I read this book about 21-Dec-2004. I've read this book before. The book is copyright 1986. This note was last modified Thursday, 22-May-2014 15:28:49 PDT.
I've also got a general page on Anthony Price.
Any book that begins with the Richelieu quote from The Three Musketeers can't be all bad. For that matter, neither can a Price book.
This one's about internal politics, largely. With a visit from Nikolai Panin merely providing the opportunity, and the bloodshed. Audley has just been shot at, and that's never specifically accounted for, but I'm left with the impression that it was laid on by Garrod Harvey to encourage Audley (ah, later it is admitted that Jaggard was responsible).
Sir Thomas Arkenshaw is a gem. He's been doing "minder" jobs (bodyguard, protective detail) in the Middle East, and still regards the CIA's Shirley (same one from Our Man In Camelot) and Major Sadowski as having far better physical moves than he has himself.

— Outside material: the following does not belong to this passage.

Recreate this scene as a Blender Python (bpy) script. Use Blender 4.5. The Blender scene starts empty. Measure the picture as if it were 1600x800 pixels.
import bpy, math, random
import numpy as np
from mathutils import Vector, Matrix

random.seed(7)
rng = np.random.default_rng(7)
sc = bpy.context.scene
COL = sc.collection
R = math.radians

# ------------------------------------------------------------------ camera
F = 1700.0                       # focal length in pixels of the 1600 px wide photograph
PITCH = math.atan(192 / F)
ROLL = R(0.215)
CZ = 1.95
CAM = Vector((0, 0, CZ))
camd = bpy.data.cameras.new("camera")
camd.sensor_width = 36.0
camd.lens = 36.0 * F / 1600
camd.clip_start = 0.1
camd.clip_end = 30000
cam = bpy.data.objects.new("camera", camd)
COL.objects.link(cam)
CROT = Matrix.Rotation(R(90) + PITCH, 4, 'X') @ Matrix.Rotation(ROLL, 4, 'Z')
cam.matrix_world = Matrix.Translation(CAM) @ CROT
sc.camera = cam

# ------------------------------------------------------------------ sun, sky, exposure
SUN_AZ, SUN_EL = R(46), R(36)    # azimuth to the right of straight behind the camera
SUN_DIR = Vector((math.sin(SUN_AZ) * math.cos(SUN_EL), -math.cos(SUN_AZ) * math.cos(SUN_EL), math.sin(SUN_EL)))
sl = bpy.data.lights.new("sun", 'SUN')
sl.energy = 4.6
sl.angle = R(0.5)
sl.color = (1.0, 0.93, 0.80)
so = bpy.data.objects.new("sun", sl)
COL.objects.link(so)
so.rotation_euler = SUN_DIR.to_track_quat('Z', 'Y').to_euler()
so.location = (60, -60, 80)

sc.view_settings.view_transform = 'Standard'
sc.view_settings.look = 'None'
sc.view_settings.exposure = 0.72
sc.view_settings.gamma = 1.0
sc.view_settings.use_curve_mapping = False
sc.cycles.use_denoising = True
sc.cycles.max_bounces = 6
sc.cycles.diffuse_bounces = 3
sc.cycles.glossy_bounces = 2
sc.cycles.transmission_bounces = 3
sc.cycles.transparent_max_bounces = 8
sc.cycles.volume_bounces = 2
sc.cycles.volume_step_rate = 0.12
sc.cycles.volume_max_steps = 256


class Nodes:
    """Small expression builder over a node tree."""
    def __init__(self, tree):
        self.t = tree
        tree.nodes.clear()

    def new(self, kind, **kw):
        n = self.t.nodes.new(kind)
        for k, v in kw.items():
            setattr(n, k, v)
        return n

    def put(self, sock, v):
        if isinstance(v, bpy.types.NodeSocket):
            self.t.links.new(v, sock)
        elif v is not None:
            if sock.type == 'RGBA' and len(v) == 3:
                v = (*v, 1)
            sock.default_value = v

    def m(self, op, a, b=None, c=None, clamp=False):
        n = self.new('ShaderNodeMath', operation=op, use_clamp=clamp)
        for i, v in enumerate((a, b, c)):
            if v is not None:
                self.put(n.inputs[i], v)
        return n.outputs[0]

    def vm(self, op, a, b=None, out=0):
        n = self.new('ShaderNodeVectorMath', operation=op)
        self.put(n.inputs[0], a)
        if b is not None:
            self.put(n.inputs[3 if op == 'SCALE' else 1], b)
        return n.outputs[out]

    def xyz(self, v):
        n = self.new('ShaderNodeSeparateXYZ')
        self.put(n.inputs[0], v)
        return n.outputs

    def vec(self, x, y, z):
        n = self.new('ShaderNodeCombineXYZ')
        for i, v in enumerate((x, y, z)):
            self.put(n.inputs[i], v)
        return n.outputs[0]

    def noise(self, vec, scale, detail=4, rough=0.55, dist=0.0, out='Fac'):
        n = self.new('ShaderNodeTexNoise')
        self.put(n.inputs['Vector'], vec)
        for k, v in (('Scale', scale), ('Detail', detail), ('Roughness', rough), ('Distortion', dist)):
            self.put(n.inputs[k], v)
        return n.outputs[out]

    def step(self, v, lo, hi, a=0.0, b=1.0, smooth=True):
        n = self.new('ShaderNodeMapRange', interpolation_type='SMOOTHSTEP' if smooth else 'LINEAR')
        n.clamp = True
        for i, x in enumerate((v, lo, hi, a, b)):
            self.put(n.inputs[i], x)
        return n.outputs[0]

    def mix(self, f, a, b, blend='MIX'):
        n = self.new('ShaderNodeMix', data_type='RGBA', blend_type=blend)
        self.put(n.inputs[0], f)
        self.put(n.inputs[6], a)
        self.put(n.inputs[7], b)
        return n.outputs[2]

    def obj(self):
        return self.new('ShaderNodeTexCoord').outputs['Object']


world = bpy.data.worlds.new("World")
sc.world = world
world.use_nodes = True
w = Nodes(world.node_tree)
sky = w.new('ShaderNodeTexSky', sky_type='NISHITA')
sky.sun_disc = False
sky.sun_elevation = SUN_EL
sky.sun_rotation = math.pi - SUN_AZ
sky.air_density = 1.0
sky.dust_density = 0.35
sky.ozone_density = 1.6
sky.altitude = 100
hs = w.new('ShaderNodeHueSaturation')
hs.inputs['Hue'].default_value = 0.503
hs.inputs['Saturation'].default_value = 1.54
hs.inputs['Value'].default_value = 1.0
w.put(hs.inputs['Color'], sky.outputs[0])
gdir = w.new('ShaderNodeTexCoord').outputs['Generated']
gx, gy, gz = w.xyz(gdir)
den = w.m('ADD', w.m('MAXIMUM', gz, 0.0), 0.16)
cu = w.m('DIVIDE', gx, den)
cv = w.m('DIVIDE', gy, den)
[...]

And he keeps wandering off into 12th century archaeology. And, by the end, he wanders off into Research and Development. And he gets to marry Willy.
And he's one of the few Baronets in modern fiction, something I'll likely be one day (well, not the "in fiction" part).
The whole good outcome depends, in the end, on Sir Thomas obeying Audley's order to go see what Sadowski is up to -- and getting there in time to see that he's on friendly terms with the sniper who's just shot General Zarubin. Lots of other things have to be done right to reach that point, but even then it could have been a pure disaster without seeing that. It made it clear who was doing what to whom, and let Audley put together the whole scenario with enough evidence to be convincing.
The big surprise at the end is that Butler wants to align R&D more closely with the rest of the intelligence community. I'll have to keep my eyes open and see how this effects the remaining few books. And the "Stansfield Turner CIA recommendations", too; meeting Parliament half way, or they'll come and get them.